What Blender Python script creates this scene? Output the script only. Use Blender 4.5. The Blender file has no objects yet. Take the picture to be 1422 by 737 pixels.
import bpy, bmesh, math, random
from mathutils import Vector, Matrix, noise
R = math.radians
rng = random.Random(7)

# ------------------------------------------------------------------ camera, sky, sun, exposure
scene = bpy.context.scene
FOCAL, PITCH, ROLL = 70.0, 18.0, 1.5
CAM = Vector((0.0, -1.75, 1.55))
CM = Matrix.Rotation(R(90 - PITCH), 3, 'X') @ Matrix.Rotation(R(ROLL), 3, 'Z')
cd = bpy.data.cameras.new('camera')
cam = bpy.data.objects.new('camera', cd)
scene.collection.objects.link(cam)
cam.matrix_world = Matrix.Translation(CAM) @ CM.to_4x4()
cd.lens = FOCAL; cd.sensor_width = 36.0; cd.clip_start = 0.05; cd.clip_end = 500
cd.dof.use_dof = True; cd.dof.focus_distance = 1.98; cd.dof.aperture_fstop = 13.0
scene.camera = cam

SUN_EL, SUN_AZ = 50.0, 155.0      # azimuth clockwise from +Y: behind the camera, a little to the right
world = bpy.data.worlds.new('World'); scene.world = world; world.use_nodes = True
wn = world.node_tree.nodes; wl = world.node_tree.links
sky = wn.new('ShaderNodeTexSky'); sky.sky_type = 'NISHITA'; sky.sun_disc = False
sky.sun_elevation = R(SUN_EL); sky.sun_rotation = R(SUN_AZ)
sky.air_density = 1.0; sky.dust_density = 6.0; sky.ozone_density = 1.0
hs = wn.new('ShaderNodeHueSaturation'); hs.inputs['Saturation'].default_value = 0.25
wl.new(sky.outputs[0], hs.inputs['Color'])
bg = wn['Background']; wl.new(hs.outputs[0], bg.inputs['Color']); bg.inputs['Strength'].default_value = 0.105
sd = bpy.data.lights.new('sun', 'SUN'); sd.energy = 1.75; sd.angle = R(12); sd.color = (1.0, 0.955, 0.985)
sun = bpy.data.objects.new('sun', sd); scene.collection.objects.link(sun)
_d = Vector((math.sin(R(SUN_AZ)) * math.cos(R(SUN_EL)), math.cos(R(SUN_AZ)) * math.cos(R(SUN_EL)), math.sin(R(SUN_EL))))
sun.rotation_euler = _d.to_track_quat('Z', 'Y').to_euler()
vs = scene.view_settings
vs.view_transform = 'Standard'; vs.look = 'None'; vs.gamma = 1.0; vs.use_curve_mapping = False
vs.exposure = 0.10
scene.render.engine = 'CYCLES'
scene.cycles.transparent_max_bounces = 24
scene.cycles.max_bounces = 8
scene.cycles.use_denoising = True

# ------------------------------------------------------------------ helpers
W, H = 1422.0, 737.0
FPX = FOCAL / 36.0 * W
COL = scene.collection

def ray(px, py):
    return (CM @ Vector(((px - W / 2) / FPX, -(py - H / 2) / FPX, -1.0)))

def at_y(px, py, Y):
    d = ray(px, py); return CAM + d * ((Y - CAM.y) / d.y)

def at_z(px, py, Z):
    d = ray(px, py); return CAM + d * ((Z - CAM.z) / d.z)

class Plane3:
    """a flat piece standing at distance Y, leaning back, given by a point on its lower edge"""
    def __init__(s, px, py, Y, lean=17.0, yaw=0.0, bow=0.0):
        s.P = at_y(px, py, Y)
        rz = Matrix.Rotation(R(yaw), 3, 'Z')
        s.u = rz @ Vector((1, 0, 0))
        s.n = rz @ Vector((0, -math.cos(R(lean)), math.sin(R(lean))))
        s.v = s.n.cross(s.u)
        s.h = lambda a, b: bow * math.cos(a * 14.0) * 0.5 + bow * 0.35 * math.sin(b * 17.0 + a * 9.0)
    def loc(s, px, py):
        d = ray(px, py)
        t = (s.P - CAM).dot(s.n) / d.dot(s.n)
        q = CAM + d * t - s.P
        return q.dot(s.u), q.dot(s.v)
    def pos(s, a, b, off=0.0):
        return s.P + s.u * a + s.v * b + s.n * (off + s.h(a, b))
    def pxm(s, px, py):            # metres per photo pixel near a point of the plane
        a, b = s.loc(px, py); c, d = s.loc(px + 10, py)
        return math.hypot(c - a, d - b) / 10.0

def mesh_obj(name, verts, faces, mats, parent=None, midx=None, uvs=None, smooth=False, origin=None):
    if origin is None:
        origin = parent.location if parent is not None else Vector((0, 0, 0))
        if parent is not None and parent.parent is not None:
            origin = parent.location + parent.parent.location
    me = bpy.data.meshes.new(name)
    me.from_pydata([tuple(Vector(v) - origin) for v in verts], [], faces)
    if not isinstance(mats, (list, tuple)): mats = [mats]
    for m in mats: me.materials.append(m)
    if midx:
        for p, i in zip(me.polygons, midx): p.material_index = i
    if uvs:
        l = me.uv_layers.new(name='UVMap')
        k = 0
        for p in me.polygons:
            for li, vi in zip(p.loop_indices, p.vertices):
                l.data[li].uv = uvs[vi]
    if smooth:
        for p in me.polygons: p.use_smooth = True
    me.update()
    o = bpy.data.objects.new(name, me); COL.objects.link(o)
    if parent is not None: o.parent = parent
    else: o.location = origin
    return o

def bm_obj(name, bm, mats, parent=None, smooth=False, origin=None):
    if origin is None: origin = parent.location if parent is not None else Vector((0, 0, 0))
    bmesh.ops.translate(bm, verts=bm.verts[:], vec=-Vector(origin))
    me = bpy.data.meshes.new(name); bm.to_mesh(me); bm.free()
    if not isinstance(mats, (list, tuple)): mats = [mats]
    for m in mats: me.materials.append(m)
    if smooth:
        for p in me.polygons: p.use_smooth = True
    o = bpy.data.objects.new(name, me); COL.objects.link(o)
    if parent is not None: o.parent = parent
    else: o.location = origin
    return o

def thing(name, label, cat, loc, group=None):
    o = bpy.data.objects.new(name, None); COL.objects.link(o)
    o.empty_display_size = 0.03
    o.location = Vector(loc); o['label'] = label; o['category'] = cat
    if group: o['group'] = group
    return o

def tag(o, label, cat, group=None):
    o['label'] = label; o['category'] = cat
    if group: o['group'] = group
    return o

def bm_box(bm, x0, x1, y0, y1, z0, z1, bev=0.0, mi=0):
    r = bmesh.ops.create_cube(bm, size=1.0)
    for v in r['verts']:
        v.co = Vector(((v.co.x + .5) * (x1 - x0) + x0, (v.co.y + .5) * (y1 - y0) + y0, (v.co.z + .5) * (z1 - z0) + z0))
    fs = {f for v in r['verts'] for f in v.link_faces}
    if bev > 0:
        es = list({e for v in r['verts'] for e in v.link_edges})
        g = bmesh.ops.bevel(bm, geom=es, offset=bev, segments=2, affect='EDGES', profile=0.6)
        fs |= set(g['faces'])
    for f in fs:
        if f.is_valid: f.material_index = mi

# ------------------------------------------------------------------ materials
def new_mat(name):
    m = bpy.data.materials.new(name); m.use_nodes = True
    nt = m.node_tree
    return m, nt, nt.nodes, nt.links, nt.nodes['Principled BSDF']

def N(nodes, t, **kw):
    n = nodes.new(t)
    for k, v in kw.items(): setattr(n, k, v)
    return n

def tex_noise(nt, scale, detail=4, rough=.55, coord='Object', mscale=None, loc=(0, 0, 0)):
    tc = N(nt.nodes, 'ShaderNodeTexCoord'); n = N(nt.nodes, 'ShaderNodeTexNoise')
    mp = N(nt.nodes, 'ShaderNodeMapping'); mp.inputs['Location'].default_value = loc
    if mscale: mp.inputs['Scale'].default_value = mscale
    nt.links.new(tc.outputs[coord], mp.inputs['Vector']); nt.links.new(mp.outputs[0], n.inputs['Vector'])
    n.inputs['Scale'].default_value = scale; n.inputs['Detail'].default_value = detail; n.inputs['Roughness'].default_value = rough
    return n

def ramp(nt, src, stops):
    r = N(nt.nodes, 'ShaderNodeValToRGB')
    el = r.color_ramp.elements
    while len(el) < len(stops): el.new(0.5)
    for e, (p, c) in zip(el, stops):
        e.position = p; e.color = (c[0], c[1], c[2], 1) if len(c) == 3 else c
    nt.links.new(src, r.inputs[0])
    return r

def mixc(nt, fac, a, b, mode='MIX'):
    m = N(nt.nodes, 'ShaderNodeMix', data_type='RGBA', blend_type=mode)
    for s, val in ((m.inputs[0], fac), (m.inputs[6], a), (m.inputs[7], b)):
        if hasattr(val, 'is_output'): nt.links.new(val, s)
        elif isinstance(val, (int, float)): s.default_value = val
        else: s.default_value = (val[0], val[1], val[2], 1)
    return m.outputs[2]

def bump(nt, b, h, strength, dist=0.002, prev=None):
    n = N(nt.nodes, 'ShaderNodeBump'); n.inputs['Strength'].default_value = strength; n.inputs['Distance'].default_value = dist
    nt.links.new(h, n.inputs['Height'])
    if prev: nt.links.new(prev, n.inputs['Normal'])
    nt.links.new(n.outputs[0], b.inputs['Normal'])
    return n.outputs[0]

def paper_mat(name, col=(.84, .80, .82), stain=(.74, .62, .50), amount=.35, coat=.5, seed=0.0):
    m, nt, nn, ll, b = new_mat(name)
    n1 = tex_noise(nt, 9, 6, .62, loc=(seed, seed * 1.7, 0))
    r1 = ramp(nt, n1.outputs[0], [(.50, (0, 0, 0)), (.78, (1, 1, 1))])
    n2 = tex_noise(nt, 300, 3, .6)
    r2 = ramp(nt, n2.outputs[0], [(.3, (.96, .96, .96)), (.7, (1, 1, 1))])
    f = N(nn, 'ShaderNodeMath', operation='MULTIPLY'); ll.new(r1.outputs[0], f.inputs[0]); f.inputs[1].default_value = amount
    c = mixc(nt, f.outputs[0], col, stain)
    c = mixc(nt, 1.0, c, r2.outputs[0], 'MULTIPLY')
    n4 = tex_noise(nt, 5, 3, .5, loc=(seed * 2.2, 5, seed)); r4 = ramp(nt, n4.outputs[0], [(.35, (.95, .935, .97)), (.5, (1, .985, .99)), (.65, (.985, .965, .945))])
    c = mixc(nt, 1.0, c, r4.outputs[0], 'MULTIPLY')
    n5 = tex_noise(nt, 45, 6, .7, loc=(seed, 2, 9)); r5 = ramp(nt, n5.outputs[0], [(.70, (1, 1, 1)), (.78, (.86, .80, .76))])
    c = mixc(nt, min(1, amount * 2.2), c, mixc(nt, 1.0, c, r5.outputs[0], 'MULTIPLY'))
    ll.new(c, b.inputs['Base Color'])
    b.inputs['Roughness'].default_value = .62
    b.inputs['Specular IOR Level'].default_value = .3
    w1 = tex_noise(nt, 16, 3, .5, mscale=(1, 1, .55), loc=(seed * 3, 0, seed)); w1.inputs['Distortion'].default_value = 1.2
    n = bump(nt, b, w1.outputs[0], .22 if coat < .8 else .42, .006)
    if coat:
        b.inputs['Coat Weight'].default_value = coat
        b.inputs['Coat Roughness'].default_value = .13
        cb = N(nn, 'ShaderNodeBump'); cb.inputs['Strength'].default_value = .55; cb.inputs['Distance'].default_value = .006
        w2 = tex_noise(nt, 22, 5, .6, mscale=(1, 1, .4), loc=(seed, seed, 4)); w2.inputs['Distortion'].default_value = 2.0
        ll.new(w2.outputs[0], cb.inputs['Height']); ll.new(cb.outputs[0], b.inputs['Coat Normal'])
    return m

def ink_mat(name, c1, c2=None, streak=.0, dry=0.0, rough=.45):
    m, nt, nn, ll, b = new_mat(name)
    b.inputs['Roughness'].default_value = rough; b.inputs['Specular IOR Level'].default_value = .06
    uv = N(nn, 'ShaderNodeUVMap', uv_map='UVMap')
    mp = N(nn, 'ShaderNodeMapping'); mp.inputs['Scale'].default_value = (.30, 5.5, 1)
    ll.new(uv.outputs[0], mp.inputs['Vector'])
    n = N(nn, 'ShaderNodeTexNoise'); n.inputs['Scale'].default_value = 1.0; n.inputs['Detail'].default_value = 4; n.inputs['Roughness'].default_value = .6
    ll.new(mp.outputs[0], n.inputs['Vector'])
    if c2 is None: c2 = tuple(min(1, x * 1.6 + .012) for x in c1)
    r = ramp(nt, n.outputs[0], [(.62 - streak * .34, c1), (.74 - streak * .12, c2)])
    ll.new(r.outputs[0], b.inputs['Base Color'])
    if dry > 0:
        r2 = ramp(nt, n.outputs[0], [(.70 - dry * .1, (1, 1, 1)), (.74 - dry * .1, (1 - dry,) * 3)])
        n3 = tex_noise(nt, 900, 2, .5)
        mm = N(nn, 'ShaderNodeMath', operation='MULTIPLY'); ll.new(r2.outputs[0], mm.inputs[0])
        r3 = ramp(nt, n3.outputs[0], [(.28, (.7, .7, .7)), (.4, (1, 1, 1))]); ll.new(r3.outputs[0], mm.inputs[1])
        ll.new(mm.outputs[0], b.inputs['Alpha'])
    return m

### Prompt
Give the lines again, exactly as they stand, from the beginning of the data through the line with "rng = random.Random(7)".

### Response to this exercise
What Blender Python script creates this scene? Output the script only. Use Blender 4.5. The Blender file has no objects yet. Take the picture to be 1422 by 737 pixels.
import bpy, bmesh, math, random
from mathutils import Vector, Matrix, noise
R = math.radians
rng = random.Random(7)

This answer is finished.